Raw data ::
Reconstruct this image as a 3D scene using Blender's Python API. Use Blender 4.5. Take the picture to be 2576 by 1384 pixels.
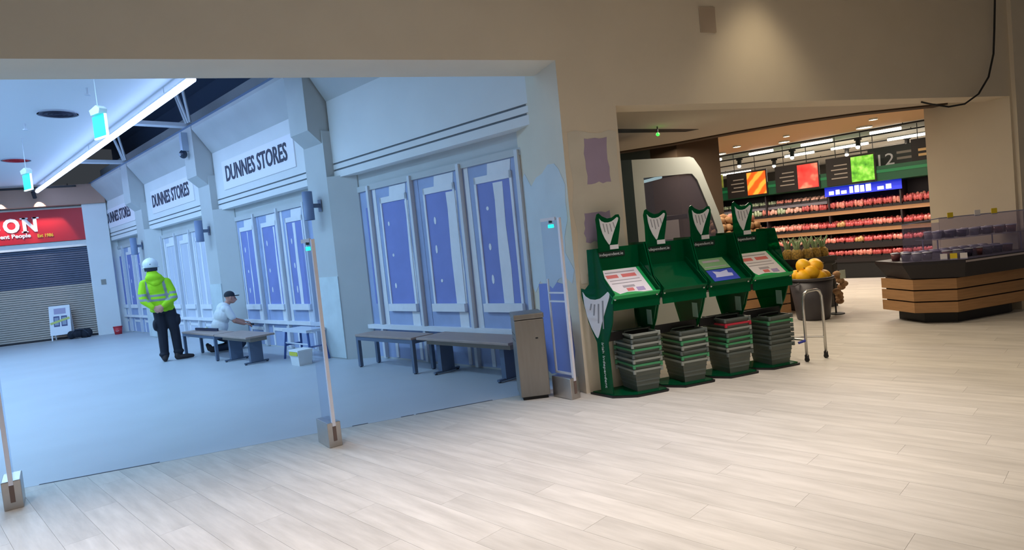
import bpy, bmesh, math, random
from mathutils import Vector, Matrix, Euler
random.seed(7)
for o in list(bpy.data.objects): bpy.data.objects.remove(o, do_unlink=True)
S = bpy.context.scene
COL = S.collection
R = math.radians

# ------------------------------------------------------------------ camera
PITCH, ROLL, YAW, FPX = R(2.954), R(-5.702), R(-19.6), 1600.0
fw = Vector((0, math.cos(PITCH), -math.sin(PITCH))); rt = Vector((1, 0, 0)); up = rt.cross(fw)
r2 = math.cos(ROLL)*rt + math.sin(ROLL)*up; u2 = -math.sin(ROLL)*rt + math.cos(ROLL)*up
RZ = Matrix.Rotation(YAW, 3, 'Z'); r2, u2, fw = RZ@r2, RZ@u2, RZ@fw
cd = bpy.data.cameras.new('camera'); cd.sensor_width = 36; cd.sensor_fit = 'HORIZONTAL'
cd.lens = 36*FPX/2576; cd.clip_start = 0.05; cd.clip_end = 200
cam = bpy.data.objects.new('camera', cd); COL.objects.link(cam)
M3 = Matrix((r2, u2, -fw)).transposed()
cam.matrix_world = Matrix.Translation((0, 0, 1.5)) @ M3.to_4x4()
S.camera = cam

# ------------------------------------------------------------------ world, lights, exposure
w = bpy.data.worlds.new('world'); S.world = w; w.use_nodes = True
w.node_tree.nodes['Background'].inputs[0].default_value = (0.75, 0.85, 1.0, 1)
w.node_tree.nodes['Background'].inputs[1].default_value = 0.05
S.view_settings.view_transform = 'Standard'; S.view_settings.look = 'None'
S.view_settings.exposure = 0.0; S.view_settings.gamma = 1.0; S.view_settings.use_curve_mapping = False
MALL = R(25.2)                        # the mall runs 25.2 degrees off the shop front
cM, sM = math.cos(MALL), math.sin(MALL)
def MW(e, s, z=0.0): return Vector((e*cM - s*sM, e*sM + s*cM, z))   # mall frame: e across, s along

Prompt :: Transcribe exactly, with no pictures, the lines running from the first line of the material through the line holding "R = math.radians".

Finished task ::
Reconstruct this image as a 3D scene using Blender's Python API. Use Blender 4.5. Take the picture to be 2576 by 1384 pixels.
import bpy, bmesh, math, random
from mathutils import Vector, Matrix, Euler
random.seed(7)
for o in list(bpy.data.objects): bpy.data.objects.remove(o, do_unlink=True)
S = bpy.context.scene
COL = S.collection
R = math.radians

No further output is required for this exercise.